Thursday, November 17, 2011

Oregon Elk Season 2011



My dad and I had a spike only tags and Tyler and Corey had any bull tags this year.  Dad's and mine was for the first bull season and theirs the second.  Dad and I hunted together for the first time in 4 or 5 years and it was great.  We both had a good feeling about a specific ridge and hunted it well.  We saw around 40 elk in the bunch with 4 spikes in it and a few good branch bulls.  We made a push and they sneaked out below us, through thick trees and escaped.  It was the only elk we'd see for 3 days.  We ended up taking the kids fishing at Morgan Lake, in the afternoons and had a blast catching fat, firm, fish upto 15 inches.  They hit hard, fought deep and pulled some line.  It was a blast watching the kids battle for keeps.


We found lots of fire wood to cut and decided the last day we were hunting (Saturday) that we'd make one last hunt in an area we hadn't hunted yet, then cut a load of wood.  We piled off the top just as the fog lifted, the wind died, and the weather changed.  We fought through heavy alder patches, across muddy, slippery slopes, and into the old burn.  Dad spotted six bulls in a group, four ridges to the north.  I thought one was a spike, but we never saw him again.  The five we got good looks at were all branch bulls.  One was a real toad, but there are only 50 branch bull tags for that unit and it opened the second season, so we were just enjoying watching them feed fast across the openings.  While we watched I thought I heard a bull squeal to our south, around where we were headed.  It was faint and I figured I was hearing things, until I heard it again.  I looked to my right and a cow elk was 60-80 yards from us, feeding through the trees.

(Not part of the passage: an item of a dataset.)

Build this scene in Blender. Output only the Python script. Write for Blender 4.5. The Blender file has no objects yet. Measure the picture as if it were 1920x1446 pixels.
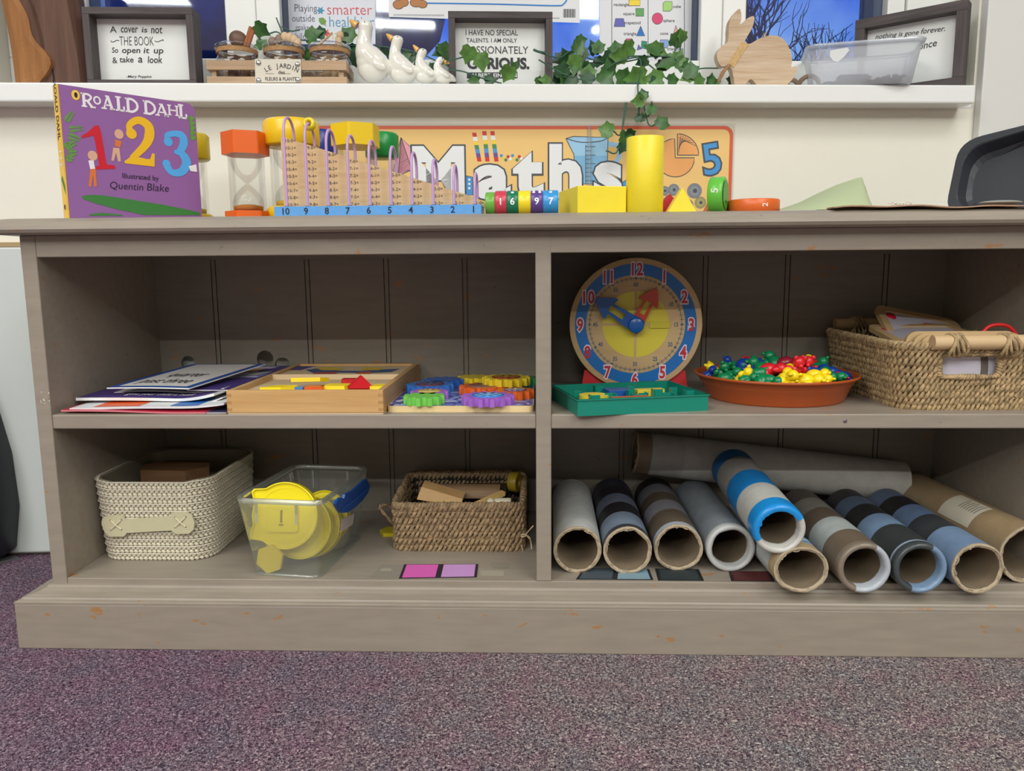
import bpy, bmesh, math, random
import numpy as np
from mathutils import Vector, Matrix, geometry

S = bpy.context.scene
COL = S.collection
R_ = random.Random(7)

# ------------------------------------------------------------------ camera
FPX = 1468.537                      # focal length in pixels of the 1920x1446 frame
PITCH, YAW, ROLL = (math.radians(a) for a in (8.32402, 2.16339, -0.46025))
CAM = Vector((-0.003, -1.05, 0.52259))
_F = Vector((-math.sin(YAW), math.cos(YAW), 0)); _R = Vector((math.cos(YAW), math.sin(YAW), 0)); _U = Vector((0, 0, 1))
_F2 = _F*math.cos(PITCH) - _U*math.sin(PITCH); _U2 = _U*math.cos(PITCH) + _F*math.sin(PITCH)
CR = _R*math.cos(ROLL) + _U2*math.sin(ROLL); CU = _U2*math.cos(ROLL) - _R*math.sin(ROLL); CF = _F2
cd = bpy.data.cameras.new('camera'); cam = bpy.data.objects.new('camera', cd); COL.objects.link(cam)
cd.sensor_fit = 'HORIZONTAL'; cd.sensor_width = 36.0; cd.lens = FPX*36.0/1920.0
cd.clip_start = 0.02; cd.clip_end = 200
Mc = Matrix((CR, CU, -CF)).transposed().to_4x4(); Mc.translation = CAM
cam.matrix_world = Mc; S.camera = cam

# ------------------------------------------------------------------ view, world, lights
vs = S.view_settings
vs.view_transform = 'Standard'; vs.look = 'None'; vs.gamma = 1.0; vs.use_curve_mapping = False
vs.exposure = 0.57
def lin(c):
    return tuple((x/12.92 if x <= 0.04045 else ((x+0.055)/1.055)**2.4) for x in (k/255.0 for k in c))
W = bpy.data.worlds.new('dusk_sky'); S.world = W; W.use_nodes = True
wn = W.node_tree; bg = wn.nodes['Background']
tc = wn.nodes.new('ShaderNodeTexCoord'); wz = wn.nodes.new('ShaderNodeTexNoise'); wr = wn.nodes.new('ShaderNodeValToRGB')
wz.inputs['Scale'].default_value = 9; wz.inputs['Detail'].default_value = 4
wr.color_ramp.elements[0].position = 0.42; wr.color_ramp.elements[0].color = (*lin((38, 105, 232)), 1)
wr.color_ramp.elements[1].position = 0.72; wr.color_ramp.elements[1].color = (*lin((150, 195, 250)), 1)
wn.links.new(tc.outputs['Generated'], wz.inputs['Vector']); wn.links.new(wz.outputs['Fac'], wr.inputs['Fac'])
wn.links.new(wr.outputs['Color'], bg.inputs['Color']); bg.inputs['Strength'].default_value = 0.72
def area(name, loc, sx, sy, power, col=(1, .97, .9), rot=(0, 0, 0)):
    l = bpy.data.lights.new(name, 'AREA'); l.shape = 'RECTANGLE'; l.size = sx; l.size_y = sy
    l.energy = power; l.color = col
    o = bpy.data.objects.new(name, l); COL.objects.link(o); o.location = loc; o.rotation_euler = rot
    return o
# fluorescent fittings on the classroom ceiling, rows behind the viewpoint (the far row mirrors in the glass; unseen nearer rows added and widened for softer shadows)
CEIL = 2.40
for lx, ly, pw, dp in ((-2.45, -4.2, 25, .09), (-0.6, -4.22, 25, .09), (1.80, -4.2, 25, .09), (-2.3, -3.3, 26, 1.3), (-0.4, -3.3, 26, 1.3), (1.45, -3.3, 26, 1.3), (-1.6, -2.0, 12, 1.0), (1.2, -2.0, 12, 1.0), (-1.2, -1.1, 12, .6), (1.2, -1.1, 12, .6)):
    area('ceiling_area_light', (lx, ly, CEIL-0.012), 1.15, dp, pw, (.985, 1, .965))

# ------------------------------------------------------------------ measuring: a photograph pixel put onto a real plane
def ray(u, v): return CR*((u-960)/FPX) - CU*((v-723)/FPX) + CF
def at(u, v, Y=None, Z=None, X=None):
    d = ray(u, v)
    t = (Y-CAM.y)/d.y if Y is not None else ((Z-CAM.z)/d.z if Z is not None else (X-CAM.x)/d.x)
    return CAM + d*t
TH = math.radians(4.8)              # the room wall is not quite parallel to the bookcase
WO = Vector((0, 0.42, 0)); WX = Vector((math.cos(TH), math.sin(TH), 0)); WY = Vector((-math.sin(TH), math.cos(TH), 0))
MW = Matrix.Translation(WO) @ Matrix.Rotation(TH, 4, 'Z')
MWI = MW.inverted()
def wat(u, v, y):                    # pixel on a plane parallel to the wall, in wall coordinates
    d = ray(u, v); t = ((WO-CAM).dot(WY)+y)/d.dot(WY)
    return MWI @ (CAM + d*t)

# ------------------------------------------------------------------ mesh builder
I4 = Matrix.Identity(4)
def TR(x, y, z): return Matrix.Translation((x, y, z))
def RZ(a): return Matrix.Rotation(a, 4, 'Z')
def RX(a): return Matrix.Rotation(a, 4, 'X')
def RY(a): return Matrix.Rotation(a, 4, 'Y')
FRONT = Matrix(((1, 0, 0, 0), (0, 0, -1, 0), (0, 1, 0, 0), (0, 0, 0, 1)))   # flat (x,y,z) -> x, z up, z towards the room
def basis(o, x, y):
    x = Vector(x).normalized(); y = Vector(y); z = x.cross(y).normalized(); y = z.cross(x)
    M = Matrix((x, y, z)).transposed().to_4x4(); M.translation = o
    return M
_txt = {}
def text_mesh(s, bold=0.0, shear=0.0, space=1.0, align='CENTER'):
    k = (s, bold, shear, space, align)
    if k not in _txt:
        c = bpy.data.curves.new('t', 'FONT'); c.body = s; c.size = 1.0; c.offset = bold; c.shear = shear
        c.space_character = space; c.align_x = align; c.resolution_u = 3
        o = bpy.data.objects.new('t', c); COL.objects.link(o)
        dg = bpy.context.evaluated_depsgraph_get()
        me = bpy.data.meshes.new_from_object(o.evaluated_get(dg))
        _txt[k] = ([v.co.copy() for v in me.vertices], [tuple(p.vertices) for p in me.polygons])
        bpy.data.objects.remove(o); bpy.data.curves.remove(c); bpy.data.meshes.remove(me)
    return _txt[k]
def dense(v, f, step):
    # cut flat lettering into thin horizontal bands so that it can be wrapped round a cylinder
    bm = bmesh.new(); vs_ = [bm.verts.new(p) for p in v]
    for q in f:
        try: bm.faces.new([vs_[i] for i in q])
        except ValueError: pass
    y0 = min(p[1] for p in v); y1 = max(p[1] for p in v); x0 = min(p[0] for p in v); x1 = max(p[0] for p in v)
    for ax, lo, hi in ((1, y0, y1), (0, x0, x1)):
        n = int((hi-lo)/step)
        for k in range(1, n+1):
            co = [0, 0, 0]; no = [0, 0, 0]; co[ax] = lo+(hi-lo)*k/(n+1); no[ax] = 1
            bmesh.ops.bisect_plane(bm, geom=bm.verts[:]+bm.edges[:]+bm.faces[:], plane_co=co, plane_no=no, dist=1e-7)
    bm.verts.index_update(); bm.faces.ensure_lookup_table()
    out = ([q.co.copy() for q in bm.verts], [tuple(x.index for x in q.verts) for q in bm.faces]); bm.free()
    return out
def smoothpts(pts, n=6, closed=False):
    P = [Vector(p) for p in pts]; out = []; N = len(P)
    rng = range(N if closed else N-1)
    for i in rng:
        a = P[(i-1) % N] if (closed or i > 0) else P[i]*2-P[i+1]
        b, c = P[i], P[(i+1) % N]
        d = P[(i+2) % N] if (closed or i+2 < N) else c*2-b
        for k in range(n):
            t = k/n
            out.append(0.5*((2*b) + (c-a)*t + (2*a-5*b+4*c-d)*t*t + (3*b-a-3*c+d)*t**3))
    if not closed: out.append(P[-1])
    return out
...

We sat back and smiled at our good luck.  The wind was strong from them to us and we were well concealed behind some blowdown alpine fir.   Five minutes of waiting paid off with a nice spike.  I shot him through both lungs, missing major muscle, piling him up against a tree.  Had he rolled, it would have been a long way to anything that would have stopped him.  As it was, we weren't too far below some benches that ran around the mountain, slightly above the elevation our truck was at.  Dad grabbed my rifle--he was so confident we'd get an elk he'd left his rifle at home and everything but binoculars and a range finder in the truck--and moved into a position to see another spike.  When my bull went down, all the elk scattered, taking any other spikes with them; he only saw some cows and calves.


 


We took a few photos, dad headed back for his pack frame, I gutted, skinned and quartered the bull and we got him out before noon.  We then headed down the road to a nice group of trees and cut a half cord of wood for the fireplace.  We were a little too late getting home, or we'd have taken the last of the 6 kids fishing...........they said they'd wait for steelhead season for a special trip with dad and grandpa!